Stated exercise:
In the data below, find every line with the string "from" and pull it out.

Dataset content:
# # # #

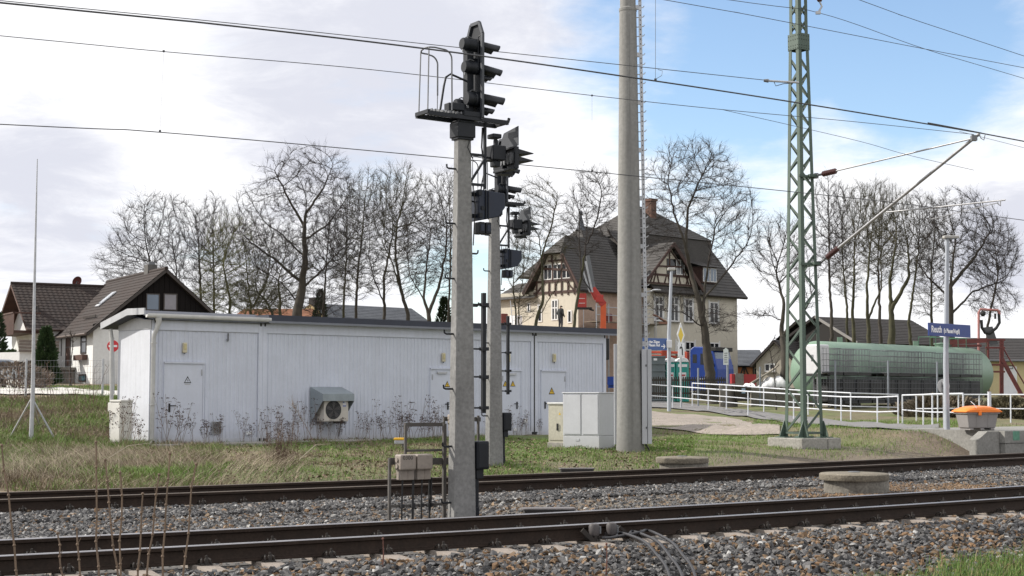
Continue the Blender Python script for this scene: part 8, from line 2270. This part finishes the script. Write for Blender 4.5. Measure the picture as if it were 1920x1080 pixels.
# ------------------------------------------------------------------ dead weed stalks
M_STALK = mat('dead_stalk', (.15, .105, .075), .9, .3, 6)
M_HEADS = mat('dead_flower_heads', (.055, .034, .026), .95, .3, 9)
def weed_mesh(seed, h, nst=3, heads=True):
    r = random.Random(seed); st, hd = MB(), MB()
    for k in range(nst):
        x, y = r.uniform(-.08, .08), r.uniform(-.08, .08); lean = Vector((r.gauss(0, .14), r.gauss(0, .14), 1)).normalized(); hh = h * r.uniform(.65, 1.0)
        pts = [Vector((x, y, -.05))]
        for i in range(1, 6): pts.append(Vector((x, y, 0)) + lean * hh * i / 5 + Vector((r.gauss(0, .012), r.gauss(0, .012), 0)))
        st.tube(pts, [.0055, .005, .0045, .004, .0035, .003], 4, cap=False)
        for j in range(r.randint(4, 8)):
            i = r.randint(2, 5); a = pts[i]; ang = r.uniform(0, 6.28); L_ = r.uniform(.08, .2) * (1.2 if i < 5 else .7)
            e = a + Vector((math.cos(ang) * L_ * .6, math.sin(ang) * L_ * .6, L_ * .9)); st.tube([a, (a + e) / 2 + Vector((math.cos(ang) * .02, math.sin(ang) * .02, -.01)), e], [.003, .0026, .002], 3, cap=False)
            if heads:
                for q in range(r.randint(3, 6)):
                    c = e + Vector((r.gauss(0, .028), r.gauss(0, .028), r.gauss(0, .012))); s_ = r.uniform(.010, .019)
                    hd.add([c + Vector(p) * s_ for p in ((1, 0, 0), (-1, 0, 0), (0, 1, 0), (0, -1, 0), (0, 0, .7), (0, 0, -.7))], [(0, 2, 4), (2, 1, 4), (1, 3, 4), (3, 0, 4), (2, 0, 5), (1, 2, 5), (3, 1, 5), (0, 3, 5)])
    return st, hd
WEEDS = []
for i in range(6):
    st, hd = weed_mesh(40 + i, (.95, 1.15, .8, 1.3, 1.0, .7)[i], 2 + i % 3)
    a = st.build('stalk', M_STALK); c = hd.build('flower_head', M_HEADS); WEEDS.append((a.data, c.data)); bpy.data.objects.remove(a); bpy.data.objects.remove(c)
wi = 0
def weed(p, label, group, sc=1.0):
    global wi
    me = WEEDS[wi % 6]; wi += 1
    th = thing('dead_weed', p, label, 'dead weed', group); th.rotation_euler = (rnd.gauss(0, .08), rnd.gauss(0, .08), rnd.uniform(0, 6.28)); th.scale = (sc,) * 3
    for nm, m_ in zip(('stalk', 'flower_head'), me):
        o = bpy.data.objects.new(nm, m_); COL.objects.link(o); o.parent = th
for x0, x1, n, off, lab, sc in ((283, 345, 5, .5, 'dead brown weed standing before the far end door of the cabin', .9), (350, 480, 8, .5, 'dead brown weed standing below the vent grille of the cabin', .75), (485, 580, 9, .6, 'dead brown weed standing between corner post and cooling unit', .85), (600, 690, 8, .55, 'dead brown weed standing below the cooling unit', .8),
                                (690, 845, 20, .6, 'dead brown weed in the dense row beside the signal mast', .85), (890, 1010, 12, .6, 'dead brown weed before the cabin doors behind the second mast', .7)):
    for i in range(n):
        u = fu(x0 + (x1 - x0) * (i + rnd.random()) / n); p = CB + CU * u - CV * (off + rnd.uniform(-.25, .5)); p.z = tz(p.x, p.y)
        weed(p, lab, lab, sc * rnd.uniform(.85, 1.3))
for i in range(7):
    p = GT(rnd.uniform(205, 268), rnd.uniform(832, 850)); weed(p, 'dead brown weed standing around the white meter cabinet', 'dead weeds around the meter cabinet', rnd.uniform(.9, 1.2))
for i in range(9):
    p = GT(rnd.uniform(495, 560), rnd.uniform(838, 880)); weed(p, 'reddish dead weed in the dry tuft before the corner post', 'dead weeds in the dry tuft', rnd.uniform(.6, .9))
p = GT(530, 876); th = thing('dry_tuft', p, 'dense reddish brown tuft of dead stems in the grass before the corner post', 'dead weed')
b = MB()
for k in range(70):
    a_, L_ = rnd.uniform(0, 6.28), rnd.uniform(.3, .75); ln = abs(rnd.gauss(.32, .2)); o = p + Vector((rnd.gauss(0, .14), rnd.gauss(0, .14), -.03)); m_ = o + Vector((math.cos(a_) * ln * .35, math.sin(a_) * ln * .35, .6)) * L_
    b.tube([o, m_, m_ + Vector((math.cos(a_) * ln * .5, math.sin(a_) * ln * .5, .4)) * L_], [.005, .004, .002], 3, cap=False)
stuff(b.build('stalks', mat('reddish_shoot', (.10, .058, .042), .9, .3), th))
p = GT(600, 852); th = thing('dry_branch', p, 'leaning dry branch with a feathery top left of the cooling unit', 'dead weed'); t_ = P(545, 752, p.y + .3); b = MB(); b.tube([p, p.lerp(t_, .5) + UP * .05, p.lerp(t_, .75)], [.008, .006, .004], 4); b.build('stalk', M_STALK, th)
b = MB(); m_ = p.lerp(t_, .7)
for k in range(26):
    q_ = p.lerp(t_, rnd.uniform(.6, .95)); b.tube([q_, q_ + Vector((rnd.gauss(-.08, .12), rnd.gauss(0, .08), rnd.uniform(.1, .32)))], [.003, .0015], 3, cap=False)
stuff(b.build('plume', mat('straw_plume', (.22, .16, .10), .9, .2), th))
# dead leaves and litter matted on the verge
def litter():
    X, Y = region(26000, -40, 1300, 24, 42); s, d = track_d(X, Y); k = (d > 23.3) & free(X, Y) & (rng.random(len(X)) < .25 + .9 * patchy(X, Y, 2.1, 1.7, 5.0)); X, Y = X[k], Y[k]; m = len(X)
    a = rng.uniform(0, 6.28, m); L_ = rng.uniform(.012, .05, m); w = L_ * rng.uniform(.3, .8, m); Z = terrain(X, Y) + rng.uniform(.005, .05, m)
    ux, uy = np.cos(a) * L_, np.sin(a) * L_; vx, vy = -np.sin(a) * w, np.cos(a) * w; t1, t2 = rng.normal(0, .012, m), rng.normal(0, .012, m)
    V = np.stack([np.stack([X - ux, Y - uy, Z + t1], 1), np.stack([X + vx, Y + vy, Z + t2], 1), np.stack([X + ux, Y + uy, Z - t1], 1), np.stack([X - vx, Y - vy, Z - t2], 1)], 1).reshape(-1, 3)
    r1 = rng.random(m)[:, None]; c = np.array((.07, .045, .03)) * (1 - r1) + np.array((.24, .175, .11)) * r1
    stuff(np_mesh('leaf_litter', V, np.arange(4 * m), np.full(m, 4), M_BLADE, np.repeat(c, 4, 0)))
litter()
# bare reddish saplings on the bank
for i, (x, y) in enumerate(((30, 752), (52, 770), (95, 748), (140, 752), (170, 758), (15, 790))):
    st, hd = weed_mesh(80 + i, 1.3, 4, False); p = GT(x, y + 6); th = thing('dead_weed', p, 'leafless thin shrub shoots on the grassy bank below the road', 'dead weed', 'leafless shoots on the bank')
    st.v = [(a * 1.6 + p.x, b * 1.6 + p.y, c + p.z) for a, b, c in st.v]; st.build('stalk', mat('reddish_shoot', (.09, .05, .04), .9, .3), th)
# tall stems rising in front of the rails, rooted below the frame
near = [(4, 835, 34, 1100), (178, 829, 186, 1100), (197, 862, 222, 1110), (227, 886, 226, 1110), (268, 926, 258, 1100), (297, 890, 272, 1110), (318, 850, 304, 1100), (366, 870, 342, 1110), (110, 1000, 120, 1110), (141, 992, 154, 1110)]
nl = ['at the picture edge', 'tallest of the group, straight', 'leaning, second from the tallest', 'short straight one in the middle of the group', 'shortest thin one among the tall stems', 'slightly bent one right of the shortest', 'tall one beside the bent one', 'last tall one towards the cabin door', 'low one before the rail near a sleeper', 'low leaning one beside the other low stem']
for i, (xt, yt, xb, yb) in enumerate(near):
    Yn = 11.3 + .25 * (i % 3); t_ = P(xt, yt, Yn); m_ = P(xb, yb, Yn); g = tz(m_.x, Yn)
    d = (m_ - t_).normalized(); b0 = m_ + d * ((m_.z - g) / max(.2, -d.z))
    pts = [b0 - UP * .05]
    for k in range(1, 9): q = k / 8; pts.append(b0.lerp(t_, q) + Vector((rnd.gauss(0, .006), rnd.gauss(0, .006), 0)))
    b = MB(); b.tube(pts, [.0095, .0095, .009, .0085, .008, .0075, .007, .0065, .006], 5); 
    for k in range(3, 9): b.sphere(pts[k], .0125, 6, 4)
    for k in (4, 6, 7): b.tube([pts[k], pts[k] + Vector((rnd.gauss(0, .015), 0, .05))], [.004, .002], 3)
    o = b.build('dry_reed', M_STALK, None, smooth=60, base=tuple(b0)); tag(o, 'tall dry brown stem before the rails, ' + nl[i], 'dead stem', 'tall dry stems before the rails')
for i, (x, y, lab) in enumerate(((716, 1010, 'short reddish stem in the ballast below the near rail'), (1135, 1020, 'short stem with a white tip beside the sensor cables'))):
    g = GT(x, y + 62); t_ = P(x + 2, y, g.y); b = MB(); b.tube([g - UP * .05, g.lerp(t_, .5) + Vector((.01, 0, 0)), t_], [.009, .007, .004], 5); b.sphere(t_, .012, 6, 4); o = b.build('dry_reed', mat('red_stem', (.14, .06, .045), .8, .2), None, base=tuple(g)); tag(o, lab, 'dead stem', 'short stems in the ballast')
# loose pale branches in the grass
for i, (a, e, lab) in enumerate((((180, 880), (285, 840), 'long pale bent branch lying in the grass before the cabinet'), ((560, 868), (620, 842), 'pale broken branch in the grass below the cooling unit'))):
    p, q = GT(*a, .06), GT(*e, .12); b = MB(); b.tube([p, p.lerp(q, .5) + UP * .15, q], [.012, .010, .006], 5); o = b.build('branch', mat('pale_branch', (.36, .31, .22), .9, .2), None, base=tuple(p)); tag(o, lab, 'branch')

# # # #

Task output:
Continue the Blender Python script for this scene: part 8, from line 2270. This part finishes the script. Write for Blender 4.5. Measure the picture as if it were 1920x1080 pixels.
nl = ['at the picture edge', 'tallest of the group, straight', 'leaning, second from the tallest', 'short straight one in the middle of the group', 'shortest thin one among the tall stems', 'slightly bent one right of the shortest', 'tall one beside the bent one', 'last tall one towards the cabin door', 'low one before the rail near a sleeper', 'low leaning one beside the other low stem']